Nehru made a seventy-minute speech in Parliament before the meeting about the great importance of the occasion: for him Bandung marked the epochal moment when a world long dominated by imperial powers finally found its own feet. (He also arranged for an aircraft, Air India’s Kashmir Princess, to ferry Chinese diplomats to Bandung. The plane was blown up in midair by a time bomb allegedly placed in it by Taiwanese saboteurs; Chou En-lai, the intended target, was not on board.) The conference itself was something of an anticlimax, with cold war divisions diluting the final communiqué, and it is remembered chiefly for the impressive emergence of a soft-spoken but steely Chou En-lai as the moderate face of a Chinese government that had been in the shadows until then. Bandung was followed by the meeting of what the world came to see as the nonaligned triumvirate — Nehru, Nasser, and Tito — at Brioni in July 1956, where the seeds of what was to become a formal movement were sown.

  Then came Suez — Nasser’s nationalization of the canal, followed by Israeli and Anglo-French invasions of Egyptian territory. The crisis brought out the anticolonial fighter in Jawaharlal. He cabled Nasser, declaring the events “a reversal of history which none of us can tolerate.” Nehru worked with the U.S. to ensure the withdrawal of the invaders and later contributed Indian troops to the United Nations peacekeeping operation that followed. His stance of firm opposition to Anglo-French imperialism won him, and India, great popularity in the Muslim world.
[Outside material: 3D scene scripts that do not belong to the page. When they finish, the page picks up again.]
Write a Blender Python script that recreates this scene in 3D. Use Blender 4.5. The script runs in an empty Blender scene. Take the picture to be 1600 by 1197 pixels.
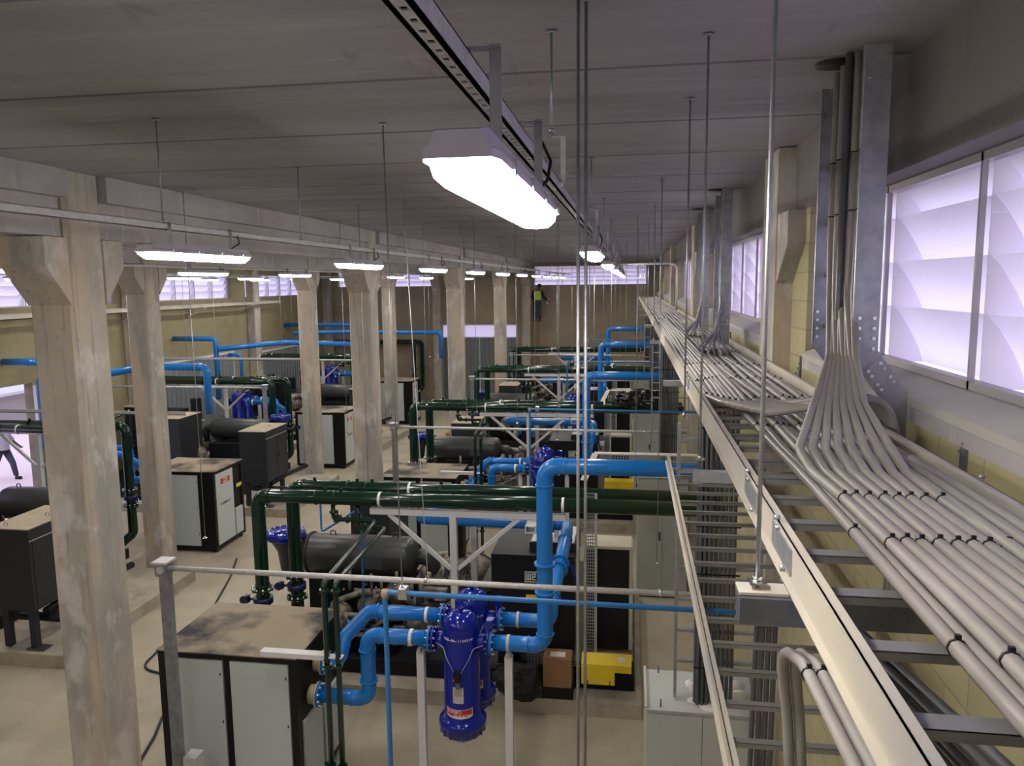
import bpy, bmesh, math, random
from mathutils import Vector, Matrix
random.seed(4)
PI = math.pi
S = bpy.context.scene
col = S.collection

# ------------------------------------------------------------------ camera
cam_d = bpy.data.cameras.new('camera')
cam = bpy.data.objects.new('camera', cam_d); col.objects.link(cam)
cam_d.sensor_width = 36; cam_d.sensor_fit = 'HORIZONTAL'; cam_d.lens = 27.0
cam_d.clip_start = .05; cam_d.clip_end = 400
RM = Matrix(((0.98846179, -0.00894917, 0.15120582), (0.15108474, 0.12944288, -0.98000915), (-0.01080225, 0.99154650, 0.12930142)))
cam.matrix_world = Matrix.Translation((0, 0, 5.75)) @ RM.to_4x4()
S.camera = cam
S.view_settings.view_transform = 'Standard'
S.view_settings.look = 'None'
S.view_settings.gamma = 1
S.view_settings.use_curve_mapping = False
S.view_settings.exposure = 1.35

# ------------------------------------------------------------------ world: pale lilac overcast sky
W = bpy.data.worlds.new('sky'); S.world = W; W.use_nodes = True
nt = W.node_tree; bg = nt.nodes['Background']
tc = nt.nodes.new('ShaderNodeTexCoord'); sp = nt.nodes.new('ShaderNodeSeparateXYZ'); rmp = nt.nodes.new('ShaderNodeValToRGB')
nt.links.new(tc.outputs['Generated'], sp.inputs[0]); nt.links.new(sp.outputs['Z'], rmp.inputs[0]); nt.links.new(rmp.outputs[0], bg.inputs[0])
rmp.color_ramp.elements[0].color = (.60, .52, .66, 1); rmp.color_ramp.elements[0].position = 0
rmp.color_ramp.elements[1].color = (.62, .62, 1, 1); rmp.color_ramp.elements[1].position = .25
bg.inputs[1].default_value = 0.86
LENS = 30.0     # radiance of the lamp lenses

# ------------------------------------------------------------------ materials
MATS = {}
def mat(name, c, rough=.6, metal=0, c2=None, scale=4, amt=.5, bump=0, stretch=(1, 1, 1), coat=0, spec=.5, detail=4, sharp=(.35, .65)):
    m = bpy.data.materials.new(name); m.use_nodes = True
    n = m.node_tree; b = n.nodes['Principled BSDF']
    b.inputs['Base Color'].default_value = (*c, 1); b.inputs['Roughness'].default_value = rough; b.inputs['Metallic'].default_value = metal
    b.inputs['Coat Weight'].default_value = coat; b.inputs['Specular IOR Level'].default_value = spec
    if c2 or bump:
        t = n.nodes.new('ShaderNodeTexCoord'); mp = n.nodes.new('ShaderNodeMapping'); mp.inputs['Scale'].default_value = stretch
        g = n.nodes.new('ShaderNodeNewGeometry')
        n.links.new(g.outputs['Position'], mp.inputs[0])
        nz = n.nodes.new('ShaderNodeTexNoise'); nz.inputs['Scale'].default_value = scale; nz.inputs['Detail'].default_value = detail
        n.links.new(mp.outputs[0], nz.inputs[0])
        if c2:
            r = n.nodes.new('ShaderNodeValToRGB'); r.color_ramp.elements[0].position = sharp[0]; r.color_ramp.elements[1].position = sharp[1]
            r.color_ramp.elements[0].color = (*c, 1); r.color_ramp.elements[1].color = (*[c[i]*(1-amt)+c2[i]*amt for i in range(3)], 1)
            n.links.new(nz.outputs[0], r.inputs[0]); n.links.new(r.outputs[0], b.inputs['Base Color'])
        if bump:
            bp = n.nodes.new('ShaderNodeBump'); bp.inputs['Strength'].default_value = bump; bp.inputs['Distance'].default_value = .02
            n.links.new(nz.outputs[0], bp.inputs['Height']); n.links.new(bp.outputs[0], b.inputs['Normal'])
    MATS[name] = m; return m
def mat2(name, base, layers, rough=.8, bump=.15):
    """base colour with several noise layers: (colour, scale, stretch, low, high, amount)"""
    m = bpy.data.materials.new(name); m.use_nodes = True
    n = m.node_tree; b = n.nodes['Principled BSDF']; b.inputs['Roughness'].default_value = rough; b.inputs['Specular IOR Level'].default_value = .3
    g = n.nodes.new('ShaderNodeNewGeometry'); prev = None
    for (c, sc, st, lo, hi, am) in layers:
        mp = n.nodes.new('ShaderNodeMapping'); mp.inputs['Scale'].default_value = st; mp.inputs['Location'].default_value = (random.random()*9, random.random()*9, random.random()*9)
        n.links.new(g.outputs['Position'], mp.inputs[0])
        nz = n.nodes.new('ShaderNodeTexNoise'); nz.inputs['Scale'].default_value = sc; nz.inputs['Detail'].default_value = 6; nz.inputs['Roughness'].default_value = .6
        n.links.new(mp.outputs[0], nz.inputs[0])
        r = n.nodes.new('ShaderNodeMapRange'); r.inputs[1].default_value = lo; r.inputs[2].default_value = hi; r.inputs[3].default_value = 0; r.inputs[4].default_value = am
        n.links.new(nz.outputs[0], r.inputs[0])
        mx = n.nodes.new('ShaderNodeMix'); mx.data_type = 'RGBA'
        n.links.new(r.outputs[0], mx.inputs[0])
        if prev: n.links.new(prev, mx.inputs[6])
        else: mx.inputs[6].default_value = (*base, 1)
        mx.inputs[7].default_value = (*c, 1); prev = mx.outputs[2]
        last = nz
    n.links.new(prev, b.inputs['Base Color'])
    bp = n.nodes.new('ShaderNodeBump'); bp.inputs['Strength'].default_value = bump; bp.inputs['Distance'].default_value = .01
    n.links.new(last.outputs[0], bp.inputs['Height']); n.links.new(bp.outputs[0], b.inputs['Normal'])
    MATS[name] = m; return m
mat2('ceiling', (.29, .28, .315), [((.36, .35, .385), 1.1, (.3, 1.1, 1), .4, .7, .8), ((.17, .16, .175), 1.0, (.22, 1.6, 1), .52, .75, .75), ((.42, .41, .45), 2.2, (.35, 4, 1), .58, .75, .4), ((.12, .11, .12), 1.6, (1.3, .5, 1), .64, .72, .6)], .85)
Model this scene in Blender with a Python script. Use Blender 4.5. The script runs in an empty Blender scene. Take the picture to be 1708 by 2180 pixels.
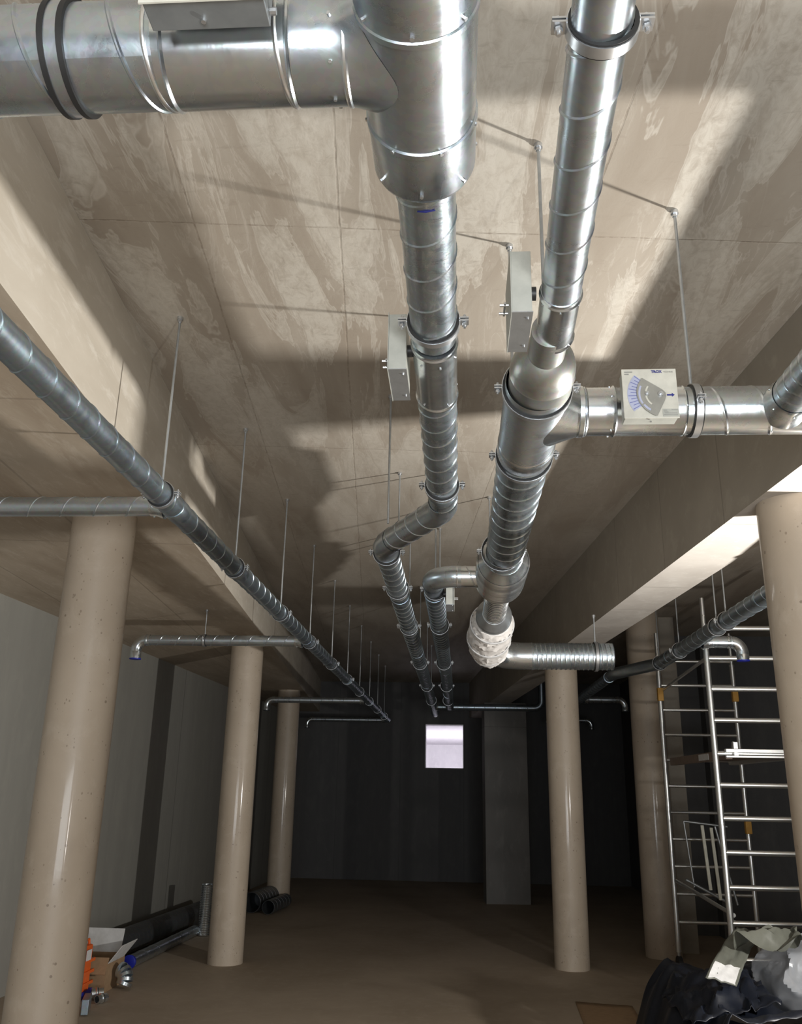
import bpy, bmesh, math, random
from math import sin, cos, pi, radians as RAD
from mathutils import Vector, Matrix, noise
random.seed(7)
sc = bpy.context.scene
col = sc.collection

# ------------------------------------------------------------------ camera
F_PX = 1826.66
yaw, pitch, roll = RAD(3.9617), RAD(17.869), RAD(1.0667)
fw = Vector((-sin(yaw)*cos(pitch), cos(yaw)*cos(pitch), sin(pitch)))
rt = Vector((cos(yaw), sin(yaw), 0)); up = rt.cross(fw)
r2 = rt*cos(roll)+up*sin(roll); u2 = -rt*sin(roll)+up*cos(roll)
cd = bpy.data.cameras.new('camera'); cam = bpy.data.objects.new('camera', cd); col.objects.link(cam)
cd.sensor_fit = 'VERTICAL'; cd.sensor_height = 36; cd.lens = F_PX/2180*36
cd.clip_start = .05; cd.clip_end = 100
M = Matrix((r2, u2, -fw)).transposed().to_4x4(); M.translation = Vector((0, 0, 1.6))
cam.matrix_world = M
sc.camera = cam
# ------------------------------------------------------------------ world, lamps, exposure
w = bpy.data.worlds.new('world'); sc.world = w; w.use_nodes = True
w.node_tree.nodes['Background'].inputs[0].default_value = (.55, .68, 1, 1)
w.node_tree.nodes['Background'].inputs[1].default_value = .02
def lamp(name, typ, loc, power, color, size=.1, aim=None, **k):
    l = bpy.data.lights.new(name, typ); l.energy = power; l.color = color
    if typ == 'AREA':
        l.shape = 'RECTANGLE'; l.size = size; l.size_y = k.get('sy', size)
    else: l.shadow_soft_size = size
    if typ == 'SPOT':
        l.spot_size = k['spot']; l.spot_blend = k['blend']
    o = bpy.data.objects.new(name, l); col.objects.link(o); o.location = loc
    if aim is not None: o.rotation_euler = (Vector(aim)-Vector(loc)).to_track_quat('-Z', 'Y').to_euler()
    return o
lamp('work_lamp_right', 'AREA', (2.97, 3.90, 1.42), 175, (1, .965, .91), .12, aim=(-1.6, 3.5, 3.2), sy=.12)
lamp('work_lamp_near', 'AREA', (1.4, -.6, 1.1), 26, (1, .97, .92), .06, aim=(.2, 1.7, 3.1), sy=.6)
lamp('rear_fill_light', 'AREA', (.4, -2.9, 1.3), 265, (.93, .965, 1), 3.0, aim=(.2, -.5, 3.3), sy=2.0)  # unseen broad fill added behind the camera; the rear wall has no doorway
lamp('window_room_lamp', 'AREA', (0, 21.5, 2.7), 260, (.97, .95, .97), 2.5, aim=(0, 23, 0), sy=2.5)
sc.view_settings.view_transform = 'Standard'; sc.view_settings.look = 'None'
sc.view_settings.gamma = 1; sc.view_settings.use_curve_mapping = False
sc.view_settings.exposure = 0.18

# ------------------------------------------------------------------ materials
class NT:
    def __init__(s, name):
        s.m = bpy.data.materials.new(name); s.m.use_nodes = True
        s.t = s.m.node_tree; s.t.nodes.clear()
        s.out = s.n('ShaderNodeOutputMaterial'); s.b = s.n('ShaderNodeBsdfPrincipled')
        s.l(s.b.outputs[0], s.out.inputs[0])
        s.co = s.n('ShaderNodeTexCoord').outputs['Object']
    def n(s, t): return s.t.nodes.new(t)
    def l(s, a, b): s.t.links.new(a, b)
    def put(s, sock, v):
        if hasattr(v, 'is_output'): s.l(v, sock)
        else: sock.default_value = v
    def map(s, scale, rot=0, loc=(0, 0, 0)):
        m = s.n('ShaderNodeMapping'); s.l(s.co, m.inputs[0])
        m.inputs['Scale'].default_value = scale; m.inputs['Rotation'].default_value = (0, 0, rot); m.inputs['Location'].default_value = loc
        return m.outputs[0]
    def noise(s, vec, scale=1, detail=4, rough=.55, dist=0):
        n = s.n('ShaderNodeTexNoise'); s.l(vec, n.inputs['Vector']); n.inputs['Scale'].default_value = scale
        n.inputs['Detail'].default_value = detail; n.inputs['Roughness'].default_value = rough; n.inputs['Distortion'].default_value = dist
        return n.outputs['Fac']
    def ramp(s, f, stops):
        r = s.n('ShaderNodeValToRGB'); s.l(f, r.inputs[0]); e = r.color_ramp.elements
        while len(e) < len(stops): e.new(.5)
        for i, (p, c) in enumerate(stops):
            e[i].position = p; e[i].color = c if len(c) == 4 else (*c, 1)
        return r.outputs[0]
    def g(s, f, a, b, lo=0, hi=1):
        n = s.n('ShaderNodeMapRange'); s.put(n.inputs[0], f); n.inputs[1].default_value = a; n.inputs[2].default_value = b
        n.inputs[3].default_value = lo; n.inputs[4].default_value = hi; return n.outputs[0]
    def mix(s, f, a, b, mode='MIX'):
        n = s.n('ShaderNodeMix'); n.data_type = 'RGBA'; n.blend_type = mode
        s.put(n.inputs[0], f)
        for i, v in ((6, a), (7, b)):
            if hasattr(v, 'is_output'): s.l(v, n.inputs[i])
            else: n.inputs[i].default_value = (*v, 1) if len(v) == 3 else v
        return n.outputs[2]
    def math(s, op, a, b=0, c=0):
        n = s.n('ShaderNodeMath'); n.operation = op
        for i, v in enumerate((a, b, c)):
            s.put(n.inputs[i], v)
        return n.outputs[0]
    def sep(s, vec):
        n = s.n('ShaderNodeSeparateXYZ'); s.l(vec, n.inputs[0]); return n.outputs
    def bump(s, h, st=.3, d=.01):
        n = s.n('ShaderNodeBump'); n.inputs['Strength'].default_value = st; n.inputs['Distance'].default_value = d
        s.l(h, n.inputs['Height']); s.l(n.outputs[0], s.b.inputs['Normal'])
    def fin(s, color, rough=.6, metal=0, spec=.5):
        s.put(s.b.inputs['Base Color'], color if hasattr(color, 'is_output') else (*color, 1))
        s.put(s.b.inputs['Roughness'], rough); s.put(s.b.inputs['Metallic'], metal)
        s.b.inputs['Specular IOR Level'].default_value = spec
        return s.m
BA = RAD(5.37)      # the building grid is turned this much from the ducts
def lines(N, coord, xs, wd=.003, wob=.0):
    """thin joint lines: returns a 0..1 mask, 1 on the joints"""
    f = None
    for x in xs:
        d = N.math('ABSOLUTE', N.math('SUBTRACT', coord, x))
        k = N.g(d, wd, wd*2.2, 1, 0)
        f = k if f is None else N.math('MAXIMUM', f, k)
    return f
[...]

An American diplomat, the former journalist Phillips Talbot, recalled his astonishment a few years later at seeing portraits of Nehru hanging in so many Egyptian homes. A Pakistani poet, Rais Amrohvi, published a verse declaring that Nehru was the kind of infidel Islam would love to embrace. The same year, though, the Soviet Union invaded Hungary to crush a nationalist ruler, and Jawaharlal, the great international moralist, at first remained silent, explaining to Parliament that “the broad facts were not clear to us.” He later declared that “in regard to Hungary or Egypt or anywhere else, any kind of suppression by violent elements of the freedom of the people was an outrage on liberty.”